[start DATASET CONTENT]
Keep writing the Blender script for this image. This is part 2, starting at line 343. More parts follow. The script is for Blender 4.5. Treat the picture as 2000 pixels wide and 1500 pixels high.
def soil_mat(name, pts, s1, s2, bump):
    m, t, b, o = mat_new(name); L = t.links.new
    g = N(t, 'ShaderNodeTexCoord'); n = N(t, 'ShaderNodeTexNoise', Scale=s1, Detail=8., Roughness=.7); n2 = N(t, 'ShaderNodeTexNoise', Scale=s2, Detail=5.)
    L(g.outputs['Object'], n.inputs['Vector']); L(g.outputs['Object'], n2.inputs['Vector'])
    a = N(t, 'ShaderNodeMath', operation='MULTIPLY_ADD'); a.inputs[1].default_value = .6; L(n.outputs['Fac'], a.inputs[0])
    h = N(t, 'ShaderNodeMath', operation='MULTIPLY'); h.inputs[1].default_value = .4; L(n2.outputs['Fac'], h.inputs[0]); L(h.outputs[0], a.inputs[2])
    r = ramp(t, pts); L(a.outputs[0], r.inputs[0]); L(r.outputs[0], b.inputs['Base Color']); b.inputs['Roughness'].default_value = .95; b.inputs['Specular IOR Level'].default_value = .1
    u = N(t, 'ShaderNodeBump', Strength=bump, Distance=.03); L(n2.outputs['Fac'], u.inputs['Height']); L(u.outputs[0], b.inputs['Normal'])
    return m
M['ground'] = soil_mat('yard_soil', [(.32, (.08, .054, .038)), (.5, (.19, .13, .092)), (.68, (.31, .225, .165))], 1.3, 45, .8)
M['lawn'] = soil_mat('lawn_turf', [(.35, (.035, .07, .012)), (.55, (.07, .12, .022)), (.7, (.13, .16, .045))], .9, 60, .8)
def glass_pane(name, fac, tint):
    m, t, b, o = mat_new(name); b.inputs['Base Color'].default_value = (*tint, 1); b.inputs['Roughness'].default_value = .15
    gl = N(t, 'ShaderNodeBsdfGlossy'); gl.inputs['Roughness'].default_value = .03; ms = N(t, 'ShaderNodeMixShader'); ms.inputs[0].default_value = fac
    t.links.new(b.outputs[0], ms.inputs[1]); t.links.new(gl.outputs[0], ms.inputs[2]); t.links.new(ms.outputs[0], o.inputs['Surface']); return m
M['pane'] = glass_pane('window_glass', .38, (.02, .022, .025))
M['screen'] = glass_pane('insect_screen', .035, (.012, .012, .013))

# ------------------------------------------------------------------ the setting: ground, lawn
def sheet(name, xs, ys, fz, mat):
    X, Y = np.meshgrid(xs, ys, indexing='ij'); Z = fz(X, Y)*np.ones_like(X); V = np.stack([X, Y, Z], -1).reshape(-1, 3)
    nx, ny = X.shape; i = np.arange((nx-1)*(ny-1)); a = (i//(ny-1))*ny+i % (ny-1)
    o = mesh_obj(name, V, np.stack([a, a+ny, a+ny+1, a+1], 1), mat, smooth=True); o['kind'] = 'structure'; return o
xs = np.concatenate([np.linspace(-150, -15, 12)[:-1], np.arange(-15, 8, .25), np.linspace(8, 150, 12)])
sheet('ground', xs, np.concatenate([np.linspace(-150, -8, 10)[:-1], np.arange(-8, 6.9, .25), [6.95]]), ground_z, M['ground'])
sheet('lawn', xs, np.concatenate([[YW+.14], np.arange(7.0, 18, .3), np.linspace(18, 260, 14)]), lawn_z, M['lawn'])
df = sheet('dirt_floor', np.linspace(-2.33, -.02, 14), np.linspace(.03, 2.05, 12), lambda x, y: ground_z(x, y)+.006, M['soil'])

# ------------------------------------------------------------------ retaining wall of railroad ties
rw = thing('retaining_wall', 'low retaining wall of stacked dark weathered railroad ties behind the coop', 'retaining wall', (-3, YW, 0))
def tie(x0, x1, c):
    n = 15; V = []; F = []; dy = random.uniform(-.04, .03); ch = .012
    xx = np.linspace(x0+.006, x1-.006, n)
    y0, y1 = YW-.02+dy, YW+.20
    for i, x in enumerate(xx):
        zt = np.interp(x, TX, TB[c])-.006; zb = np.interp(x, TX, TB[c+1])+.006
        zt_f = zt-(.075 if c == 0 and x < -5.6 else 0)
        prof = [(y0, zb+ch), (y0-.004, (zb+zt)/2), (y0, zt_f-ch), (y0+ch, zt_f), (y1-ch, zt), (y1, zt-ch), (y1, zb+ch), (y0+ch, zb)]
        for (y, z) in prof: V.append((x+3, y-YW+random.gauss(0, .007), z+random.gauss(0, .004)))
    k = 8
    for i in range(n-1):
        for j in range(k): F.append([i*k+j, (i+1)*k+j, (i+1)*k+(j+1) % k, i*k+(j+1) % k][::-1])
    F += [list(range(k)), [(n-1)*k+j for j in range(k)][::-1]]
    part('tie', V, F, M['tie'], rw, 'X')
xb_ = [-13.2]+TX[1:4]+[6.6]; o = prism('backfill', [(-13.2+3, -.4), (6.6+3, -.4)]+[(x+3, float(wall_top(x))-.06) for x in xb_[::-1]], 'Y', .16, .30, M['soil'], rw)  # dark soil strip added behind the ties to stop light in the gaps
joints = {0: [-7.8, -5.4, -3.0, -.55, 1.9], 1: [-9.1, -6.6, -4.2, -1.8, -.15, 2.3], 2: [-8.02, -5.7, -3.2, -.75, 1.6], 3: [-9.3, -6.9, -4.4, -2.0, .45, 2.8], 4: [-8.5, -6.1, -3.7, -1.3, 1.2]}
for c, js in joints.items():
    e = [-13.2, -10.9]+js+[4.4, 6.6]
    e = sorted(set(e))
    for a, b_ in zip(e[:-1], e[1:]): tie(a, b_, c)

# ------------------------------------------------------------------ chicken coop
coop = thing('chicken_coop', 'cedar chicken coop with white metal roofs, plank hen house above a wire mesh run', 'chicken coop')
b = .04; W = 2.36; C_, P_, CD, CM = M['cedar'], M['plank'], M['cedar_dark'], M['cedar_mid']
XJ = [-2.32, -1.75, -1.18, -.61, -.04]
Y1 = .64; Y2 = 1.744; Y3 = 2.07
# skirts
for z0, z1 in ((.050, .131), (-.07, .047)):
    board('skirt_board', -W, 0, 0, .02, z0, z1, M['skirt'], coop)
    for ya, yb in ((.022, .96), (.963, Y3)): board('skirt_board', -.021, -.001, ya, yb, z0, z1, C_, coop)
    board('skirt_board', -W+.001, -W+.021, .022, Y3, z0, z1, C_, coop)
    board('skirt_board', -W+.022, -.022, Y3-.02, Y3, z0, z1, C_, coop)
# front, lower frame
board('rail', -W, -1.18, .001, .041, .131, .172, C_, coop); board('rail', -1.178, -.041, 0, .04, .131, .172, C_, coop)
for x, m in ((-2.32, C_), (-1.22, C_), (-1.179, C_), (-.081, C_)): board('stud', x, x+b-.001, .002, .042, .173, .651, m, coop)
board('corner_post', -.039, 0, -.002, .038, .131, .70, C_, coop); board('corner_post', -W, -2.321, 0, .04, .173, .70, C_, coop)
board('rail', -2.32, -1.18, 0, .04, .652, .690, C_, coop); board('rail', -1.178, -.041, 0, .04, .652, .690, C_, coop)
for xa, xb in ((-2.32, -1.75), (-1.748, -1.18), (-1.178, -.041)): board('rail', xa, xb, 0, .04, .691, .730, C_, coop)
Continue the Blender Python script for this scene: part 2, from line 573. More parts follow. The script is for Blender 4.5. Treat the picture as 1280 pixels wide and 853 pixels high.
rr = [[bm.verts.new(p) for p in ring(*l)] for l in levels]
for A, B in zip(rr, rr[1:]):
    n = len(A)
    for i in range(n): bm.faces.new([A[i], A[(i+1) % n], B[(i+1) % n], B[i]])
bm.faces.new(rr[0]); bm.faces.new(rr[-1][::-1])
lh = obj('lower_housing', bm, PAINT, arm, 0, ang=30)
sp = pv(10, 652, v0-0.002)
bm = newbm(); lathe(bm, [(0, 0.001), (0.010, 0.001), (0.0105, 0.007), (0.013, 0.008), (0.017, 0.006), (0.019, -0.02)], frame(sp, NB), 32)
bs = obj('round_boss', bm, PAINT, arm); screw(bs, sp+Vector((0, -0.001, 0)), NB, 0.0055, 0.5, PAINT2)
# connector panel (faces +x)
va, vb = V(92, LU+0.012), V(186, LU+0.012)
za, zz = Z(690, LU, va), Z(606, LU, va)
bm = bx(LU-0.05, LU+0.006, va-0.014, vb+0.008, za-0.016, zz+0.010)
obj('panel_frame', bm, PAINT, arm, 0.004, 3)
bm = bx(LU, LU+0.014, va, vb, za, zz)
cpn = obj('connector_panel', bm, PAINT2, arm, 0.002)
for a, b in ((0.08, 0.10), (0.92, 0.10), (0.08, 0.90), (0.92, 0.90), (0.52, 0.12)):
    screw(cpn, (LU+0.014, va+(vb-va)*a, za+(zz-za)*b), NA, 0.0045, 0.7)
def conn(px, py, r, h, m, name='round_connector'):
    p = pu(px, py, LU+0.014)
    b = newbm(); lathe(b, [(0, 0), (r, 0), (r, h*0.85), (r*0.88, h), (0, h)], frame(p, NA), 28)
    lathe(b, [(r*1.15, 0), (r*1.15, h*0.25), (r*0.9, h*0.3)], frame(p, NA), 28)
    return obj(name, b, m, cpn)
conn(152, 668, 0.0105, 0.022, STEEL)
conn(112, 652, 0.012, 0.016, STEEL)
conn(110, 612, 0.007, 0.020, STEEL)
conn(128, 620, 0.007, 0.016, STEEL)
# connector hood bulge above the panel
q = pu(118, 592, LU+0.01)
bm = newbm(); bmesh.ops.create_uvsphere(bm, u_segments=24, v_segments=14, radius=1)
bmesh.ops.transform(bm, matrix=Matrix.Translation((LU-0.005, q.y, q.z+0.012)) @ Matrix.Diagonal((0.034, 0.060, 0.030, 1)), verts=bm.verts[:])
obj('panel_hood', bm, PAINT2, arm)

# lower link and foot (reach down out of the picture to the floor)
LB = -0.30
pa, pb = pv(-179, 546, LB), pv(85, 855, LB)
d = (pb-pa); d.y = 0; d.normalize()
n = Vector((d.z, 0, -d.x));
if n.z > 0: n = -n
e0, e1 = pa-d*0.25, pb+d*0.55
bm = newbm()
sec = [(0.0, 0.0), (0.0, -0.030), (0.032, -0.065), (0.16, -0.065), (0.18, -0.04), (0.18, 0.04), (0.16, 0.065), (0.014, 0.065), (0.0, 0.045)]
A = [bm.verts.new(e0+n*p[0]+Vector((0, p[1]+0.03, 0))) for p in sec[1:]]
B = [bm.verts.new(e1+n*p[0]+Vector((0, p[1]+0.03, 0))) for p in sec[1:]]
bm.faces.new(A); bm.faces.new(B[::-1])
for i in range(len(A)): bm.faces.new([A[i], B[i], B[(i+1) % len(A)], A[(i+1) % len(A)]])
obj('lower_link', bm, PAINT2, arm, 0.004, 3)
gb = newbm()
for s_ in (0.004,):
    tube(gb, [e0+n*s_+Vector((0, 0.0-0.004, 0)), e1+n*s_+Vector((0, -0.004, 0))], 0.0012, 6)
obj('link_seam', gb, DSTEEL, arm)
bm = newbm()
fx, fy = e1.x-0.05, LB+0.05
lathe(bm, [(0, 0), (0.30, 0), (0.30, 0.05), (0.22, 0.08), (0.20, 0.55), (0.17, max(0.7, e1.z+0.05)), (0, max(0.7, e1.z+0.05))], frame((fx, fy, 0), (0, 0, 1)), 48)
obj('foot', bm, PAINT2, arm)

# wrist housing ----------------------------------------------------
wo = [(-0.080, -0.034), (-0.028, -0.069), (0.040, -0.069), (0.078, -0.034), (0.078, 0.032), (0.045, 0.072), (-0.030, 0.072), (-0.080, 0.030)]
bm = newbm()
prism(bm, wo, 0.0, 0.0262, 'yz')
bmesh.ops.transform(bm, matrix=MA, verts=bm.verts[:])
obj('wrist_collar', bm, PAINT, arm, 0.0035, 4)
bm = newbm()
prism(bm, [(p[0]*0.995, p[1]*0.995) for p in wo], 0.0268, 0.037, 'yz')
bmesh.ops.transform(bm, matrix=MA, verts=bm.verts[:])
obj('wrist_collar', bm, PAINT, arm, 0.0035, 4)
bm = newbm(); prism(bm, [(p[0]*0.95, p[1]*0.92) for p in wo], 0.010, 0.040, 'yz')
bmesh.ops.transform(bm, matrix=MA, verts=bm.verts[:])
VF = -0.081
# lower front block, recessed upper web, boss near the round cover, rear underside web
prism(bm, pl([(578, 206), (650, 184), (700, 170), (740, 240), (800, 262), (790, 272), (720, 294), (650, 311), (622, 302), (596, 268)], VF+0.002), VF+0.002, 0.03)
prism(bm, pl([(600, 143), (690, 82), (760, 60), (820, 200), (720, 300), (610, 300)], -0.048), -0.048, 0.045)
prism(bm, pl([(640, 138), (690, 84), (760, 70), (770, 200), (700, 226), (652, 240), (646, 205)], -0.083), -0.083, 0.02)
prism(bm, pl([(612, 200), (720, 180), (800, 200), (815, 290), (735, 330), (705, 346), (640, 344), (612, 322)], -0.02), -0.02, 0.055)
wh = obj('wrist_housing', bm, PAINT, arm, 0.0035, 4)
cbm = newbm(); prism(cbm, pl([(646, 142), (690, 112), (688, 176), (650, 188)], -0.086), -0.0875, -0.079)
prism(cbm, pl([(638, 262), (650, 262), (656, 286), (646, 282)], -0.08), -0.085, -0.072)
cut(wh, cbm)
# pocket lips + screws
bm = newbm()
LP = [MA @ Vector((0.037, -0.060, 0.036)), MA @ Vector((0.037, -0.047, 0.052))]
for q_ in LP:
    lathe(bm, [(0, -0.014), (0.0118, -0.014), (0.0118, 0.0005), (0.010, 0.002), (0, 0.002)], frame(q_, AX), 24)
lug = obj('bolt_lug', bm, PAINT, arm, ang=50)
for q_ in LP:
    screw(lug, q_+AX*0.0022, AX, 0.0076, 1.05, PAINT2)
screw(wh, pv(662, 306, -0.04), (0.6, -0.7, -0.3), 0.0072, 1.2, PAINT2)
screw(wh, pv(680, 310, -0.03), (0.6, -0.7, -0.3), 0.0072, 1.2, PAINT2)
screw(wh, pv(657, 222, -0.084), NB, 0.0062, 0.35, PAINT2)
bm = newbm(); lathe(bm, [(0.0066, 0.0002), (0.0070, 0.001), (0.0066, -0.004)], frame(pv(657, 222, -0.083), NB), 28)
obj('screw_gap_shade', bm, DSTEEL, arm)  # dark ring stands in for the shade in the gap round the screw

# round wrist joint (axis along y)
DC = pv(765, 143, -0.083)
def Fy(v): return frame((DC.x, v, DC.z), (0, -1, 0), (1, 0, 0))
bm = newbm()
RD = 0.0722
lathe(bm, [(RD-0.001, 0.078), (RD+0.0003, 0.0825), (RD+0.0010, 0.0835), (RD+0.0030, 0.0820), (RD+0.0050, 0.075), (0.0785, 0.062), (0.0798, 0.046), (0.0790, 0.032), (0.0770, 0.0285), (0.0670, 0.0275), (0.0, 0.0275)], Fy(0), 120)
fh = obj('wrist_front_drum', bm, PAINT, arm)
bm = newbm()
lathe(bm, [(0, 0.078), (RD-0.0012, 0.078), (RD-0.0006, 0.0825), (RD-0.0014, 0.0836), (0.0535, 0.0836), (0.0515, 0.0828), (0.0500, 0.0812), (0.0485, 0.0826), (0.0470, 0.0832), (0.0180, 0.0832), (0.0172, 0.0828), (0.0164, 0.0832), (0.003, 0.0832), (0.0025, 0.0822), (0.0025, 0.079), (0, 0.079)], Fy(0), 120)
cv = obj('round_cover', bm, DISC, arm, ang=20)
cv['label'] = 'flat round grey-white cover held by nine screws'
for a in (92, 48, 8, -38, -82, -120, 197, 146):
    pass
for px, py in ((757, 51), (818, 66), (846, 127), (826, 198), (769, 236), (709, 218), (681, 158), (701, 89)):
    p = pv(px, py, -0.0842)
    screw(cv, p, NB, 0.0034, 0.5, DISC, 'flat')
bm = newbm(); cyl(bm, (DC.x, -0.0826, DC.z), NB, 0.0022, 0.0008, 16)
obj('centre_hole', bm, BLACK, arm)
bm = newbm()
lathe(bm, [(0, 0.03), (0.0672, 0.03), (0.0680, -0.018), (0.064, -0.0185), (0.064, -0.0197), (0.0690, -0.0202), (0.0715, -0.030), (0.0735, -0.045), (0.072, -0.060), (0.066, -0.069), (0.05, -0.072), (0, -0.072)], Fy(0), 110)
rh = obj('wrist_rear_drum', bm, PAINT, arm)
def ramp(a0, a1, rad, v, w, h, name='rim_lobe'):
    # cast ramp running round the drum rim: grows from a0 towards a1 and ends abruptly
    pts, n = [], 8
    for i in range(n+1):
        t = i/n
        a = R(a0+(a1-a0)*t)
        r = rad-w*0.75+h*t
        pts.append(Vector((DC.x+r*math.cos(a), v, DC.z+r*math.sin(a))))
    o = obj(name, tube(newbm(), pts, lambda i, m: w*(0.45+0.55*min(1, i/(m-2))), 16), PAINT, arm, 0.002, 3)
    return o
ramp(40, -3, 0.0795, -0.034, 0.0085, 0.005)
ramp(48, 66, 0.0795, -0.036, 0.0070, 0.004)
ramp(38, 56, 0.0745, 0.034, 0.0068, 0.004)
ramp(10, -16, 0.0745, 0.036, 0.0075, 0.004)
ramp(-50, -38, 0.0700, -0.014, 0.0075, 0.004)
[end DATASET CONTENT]
AIM:
Look above for the line containing "Continue the Blender". Output from there through the line containing "obj('panel_hood', bm, PAINT2, arm)", exactly and inclusively.

COMPLETED EXERCISE:
Continue the Blender Python script for this scene: part 2, from line 573. More parts follow. The script is for Blender 4.5. Treat the picture as 1280 pixels wide and 853 pixels high.
rr = [[bm.verts.new(p) for p in ring(*l)] for l in levels]
for A, B in zip(rr, rr[1:]):
    n = len(A)
    for i in range(n): bm.faces.new([A[i], A[(i+1) % n], B[(i+1) % n], B[i]])
bm.faces.new(rr[0]); bm.faces.new(rr[-1][::-1])
lh = obj('lower_housing', bm, PAINT, arm, 0, ang=30)
sp = pv(10, 652, v0-0.002)
bm = newbm(); lathe(bm, [(0, 0.001), (0.010, 0.001), (0.0105, 0.007), (0.013, 0.008), (0.017, 0.006), (0.019, -0.02)], frame(sp, NB), 32)
bs = obj('round_boss', bm, PAINT, arm); screw(bs, sp+Vector((0, -0.001, 0)), NB, 0.0055, 0.5, PAINT2)
# connector panel (faces +x)
va, vb = V(92, LU+0.012), V(186, LU+0.012)
za, zz = Z(690, LU, va), Z(606, LU, va)
bm = bx(LU-0.05, LU+0.006, va-0.014, vb+0.008, za-0.016, zz+0.010)
obj('panel_frame', bm, PAINT, arm, 0.004, 3)
bm = bx(LU, LU+0.014, va, vb, za, zz)
cpn = obj('connector_panel', bm, PAINT2, arm, 0.002)
for a, b in ((0.08, 0.10), (0.92, 0.10), (0.08, 0.90), (0.92, 0.90), (0.52, 0.12)):
    screw(cpn, (LU+0.014, va+(vb-va)*a, za+(zz-za)*b), NA, 0.0045, 0.7)
def conn(px, py, r, h, m, name='round_connector'):
    p = pu(px, py, LU+0.014)
    b = newbm(); lathe(b, [(0, 0), (r, 0), (r, h*0.85), (r*0.88, h), (0, h)], frame(p, NA), 28)
    lathe(b, [(r*1.15, 0), (r*1.15, h*0.25), (r*0.9, h*0.3)], frame(p, NA), 28)
    return obj(name, b, m, cpn)
conn(152, 668, 0.0105, 0.022, STEEL)
conn(112, 652, 0.012, 0.016, STEEL)
conn(110, 612, 0.007, 0.020, STEEL)
conn(128, 620, 0.007, 0.016, STEEL)
# connector hood bulge above the panel
q = pu(118, 592, LU+0.01)
bm = newbm(); bmesh.ops.create_uvsphere(bm, u_segments=24, v_segments=14, radius=1)
bmesh.ops.transform(bm, matrix=Matrix.Translation((LU-0.005, q.y, q.z+0.012)) @ Matrix.Diagonal((0.034, 0.060, 0.030, 1)), verts=bm.verts[:])
obj('panel_hood', bm, PAINT2, arm)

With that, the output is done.